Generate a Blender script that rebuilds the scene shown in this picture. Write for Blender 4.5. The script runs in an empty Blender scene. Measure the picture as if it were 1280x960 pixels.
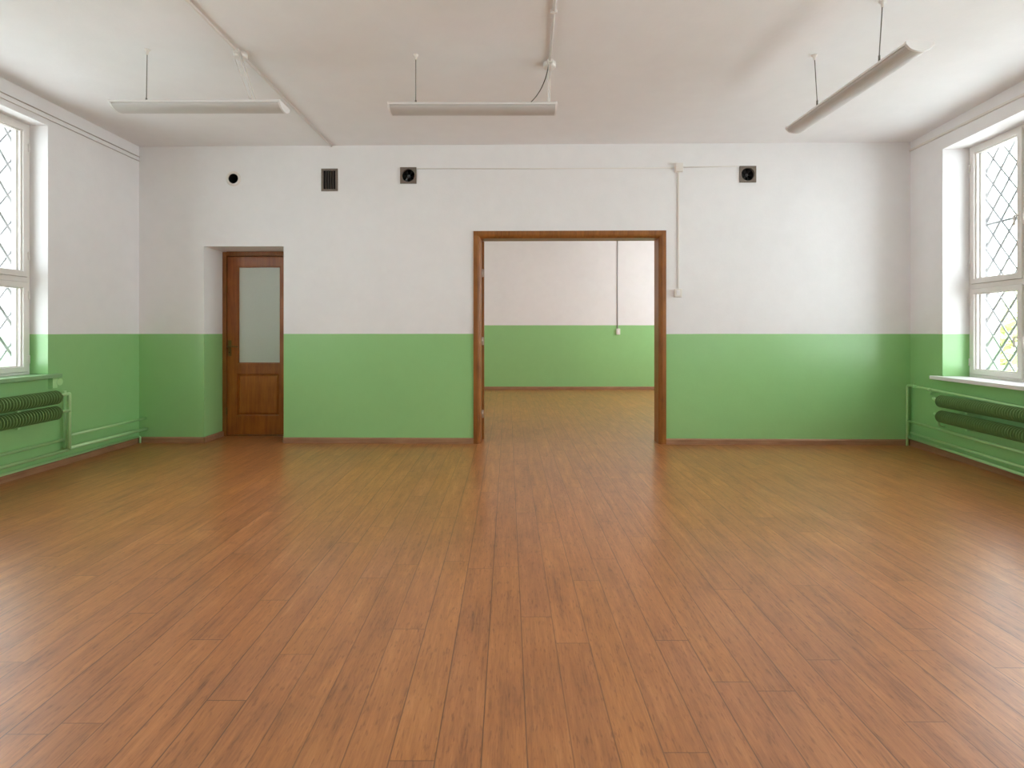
import bpy, bmesh, math, random
from mathutils import Vector, Matrix
random.seed(7)
SC = bpy.context.scene
COL = SC.collection
PI = math.pi

# ------------------------------------------------------------------ camera / room measures
F, CX, CY, CAMH = 640.0, 640.0, 416.0, 1.17       # focal length in px, principal point, eye height
CEIL = CAMH + 1.987
GREEN, GREEN_FAR = 1.158, 1.325
SKY = 10.6
EXPOSURE = 0.0

cam_d = bpy.data.cameras.new('camera'); cam = bpy.data.objects.new('camera', cam_d); COL.objects.link(cam)
cam_d.sensor_fit = 'HORIZONTAL'; cam_d.sensor_width = 36; cam_d.lens = 18
cam_d.shift_y = -(480 - CY) / 1280
cam_d.clip_start = .05; cam_d.clip_end = 200
cam.location = (0, 0, CAMH); cam.rotation_euler = (PI / 2, 0, 0)
SC.camera = cam
vs = SC.view_settings
vs.view_transform = 'Standard'; vs.look = 'None'; vs.gamma = 1; vs.use_curve_mapping = False; vs.exposure = EXPOSURE

# ------------------------------------------------------------------ materials
def new_mat(name):
    m = bpy.data.materials.new(name); m.use_nodes = True
    nt = m.node_tree
    for n in list(nt.nodes): nt.nodes.remove(n)
    out = nt.nodes.new('ShaderNodeOutputMaterial')
    b = nt.nodes.new('ShaderNodeBsdfPrincipled')
    nt.links.new(b.outputs[0], out.inputs[0])
    return m, nt, b

class NT:
    def __init__(s, nt): s.nt = nt
    def n(s, t, **k):
        x = s.nt.nodes.new(t)
        for a, v in k.items(): setattr(x, a, v)
        return x
    def put(s, sock, v):
        if isinstance(v, bpy.types.NodeSocket): s.nt.links.new(v, sock)
        else: sock.default_value = v
    def math(s, op, a, b=0.0, c=None, clamp=False):
        x = s.n('ShaderNodeMath', operation=op, use_clamp=clamp)
        s.put(x.inputs[0], a); s.put(x.inputs[1], b)
        if c is not None: s.put(x.inputs[2], c)
        return x.outputs[0]
    def comb(s, x, y, z):
        c = s.n('ShaderNodeCombineXYZ')
        for i, v in enumerate((x, y, z)): s.put(c.inputs[i], v)
        return c.outputs[0]
    def noise(s, vec, scale, detail=3, rough=.55, dims='3D'):
        x = s.n('ShaderNodeTexNoise', noise_dimensions=dims)
        if vec is not None: s.put(x.inputs['Vector'], vec)
        x.inputs['Scale'].default_value = scale; x.inputs['Detail'].default_value = detail
        x.inputs['Roughness'].default_value = rough
        return x.outputs[0]
    def white(s, vec):
        x = s.n('ShaderNodeTexWhiteNoise', noise_dimensions='3D'); s.put(x.inputs['Vector'], vec)
        return x.outputs[0]
    def mix(s, f, a, b, bt='MIX'):
        x = s.n('ShaderNodeMix', data_type='RGBA', blend_type=bt)
        s.put(x.inputs[0], f); s.put(x.inputs[6], a); s.put(x.inputs[7], b)
        return x.outputs[2]
    def ramp(s, f, stops):
        x = s.n('ShaderNodeValToRGB'); s.put(x.inputs[0], f)
        e = x.color_ramp.elements
        while len(e) > 1: e.remove(e[0])
        e[0].position = stops[0][0]; e[0].color = stops[0][1]
        for p, c in stops[1:]:
            q = e.new(p); q.color = c
        return x.outputs[0]
    def bump(s, h, strength, dist=.01):
        x = s.n('ShaderNodeBump'); x.inputs['Strength'].default_value = strength
        x.inputs['Distance'].default_value = dist; s.put(x.inputs['Height'], h)
        return x.outputs[0]
    def pos(s): return s.n('ShaderNodeNewGeometry').outputs['Position']
    def sep(s, v):
        x = s.n('ShaderNodeSeparateXYZ'); s.put(x.inputs[0], v); return x.outputs
    def objco(s): return s.n('ShaderNodeTexCoord').outputs['Object']

def lin(r, g, b):
    f = lambda c: c / 12.92 if c <= .04045 else ((c + .055) / 1.055) ** 2.4
    return (f(r / 255), f(g / 255), f(b / 255), 1)

def simple(name, col, rough=.5, metal=0.0, var=.06, scale=18, bump=0.0, spec=.5):
    m, nt, b = new_mat(name); N = NT(nt)
    co = N.objco()
    nz = N.noise(co, scale, 3)
    f = N.math('MULTIPLY_ADD', nz, var * 2, 1 - var)
    cc = N.comb(f, f, f)
    N.put(b.inputs['Base Color'], N.mix(1.0, col, cc, 'MULTIPLY'))
    b.inputs['Roughness'].default_value = rough; b.inputs['Metallic'].default_value = metal
    b.inputs['Specular IOR Level'].default_value = spec
    if bump: N.put(b.inputs['Normal'], N.bump(N.noise(co, scale * 4, 3), bump, .004))
    return m

WHITE = lin(237, 235, 236)
GRN = lin(150, 201, 134)
def wall_paint(name, level):
    m, nt, b = new_mat(name); N = NT(nt)
    p = N.pos(); x, y, z = N.sep(p)
    wob = N.math('MULTIPLY_ADD', N.noise(p, 2.2, 2), .006, level - .003)
    hi = N.math('GREATER_THAN', z, wob)
    broad = N.noise(p, .9, 3, .6); fine = N.noise(p, 7, 4, .6)
    v = N.math('ADD', N.math('MULTIPLY_ADD', broad, .10, .905), N.math('MULTIPLY', fine, .07))
    vv = N.comb(v, v, v)
    base = N.mix(hi, GRN, WHITE)
    N.put(b.inputs['Base Color'], N.mix(1.0, base, vv, 'MULTIPLY'))
    N.put(b.inputs['Roughness'], N.math('MULTIPLY_ADD', hi, .54, .30))
    N.put(b.inputs['Specular IOR Level'], N.math('MULTIPLY_ADD', hi, -.25, .6))
    h = N.math('ADD', N.noise(p, 55, 3), N.math('MULTIPLY', N.noise(p, 9, 2), 1.5))
    N.put(b.inputs['Normal'], N.bump(h, .10, .006))
    return m

def ceil_paint():
    m, nt, b = new_mat('ceiling whitewash'); N = NT(nt)
    p = N.pos()
    v = N.math('ADD', N.math('MULTIPLY_ADD', N.noise(p, .8, 3, .6), .10, .9), N.math('MULTIPLY', N.noise(p, 6, 4), .06))
    N.put(b.inputs['Base Color'], N.mix(1.0, WHITE, N.comb(v, v, v), 'MULTIPLY'))
    b.inputs['Roughness'].default_value = .9
    b.inputs['Specular IOR Level'].default_value = .25
    N.put(b.inputs['Normal'], N.bump(N.math('ADD', N.noise(p, 40, 3), N.noise(p, 6, 2)), .12, .006))
    return m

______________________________

EXERCISE OBJECTIVE
Repeat exactly and only the lines from the start of the data above through the line that holds "EXPOSURE = 0.0", inclusive. Pictures do not belong in the copy.

THE ANSWER
Generate a Blender script that rebuilds the scene shown in this picture. Write for Blender 4.5. The script runs in an empty Blender scene. Measure the picture as if it were 1280x960 pixels.
import bpy, bmesh, math, random
from mathutils import Vector, Matrix
random.seed(7)
SC = bpy.context.scene
COL = SC.collection
PI = math.pi

# ------------------------------------------------------------------ camera / room measures
F, CX, CY, CAMH = 640.0, 640.0, 416.0, 1.17       # focal length in px, principal point, eye height
CEIL = CAMH + 1.987
GREEN, GREEN_FAR = 1.158, 1.325
SKY = 10.6
EXPOSURE = 0.0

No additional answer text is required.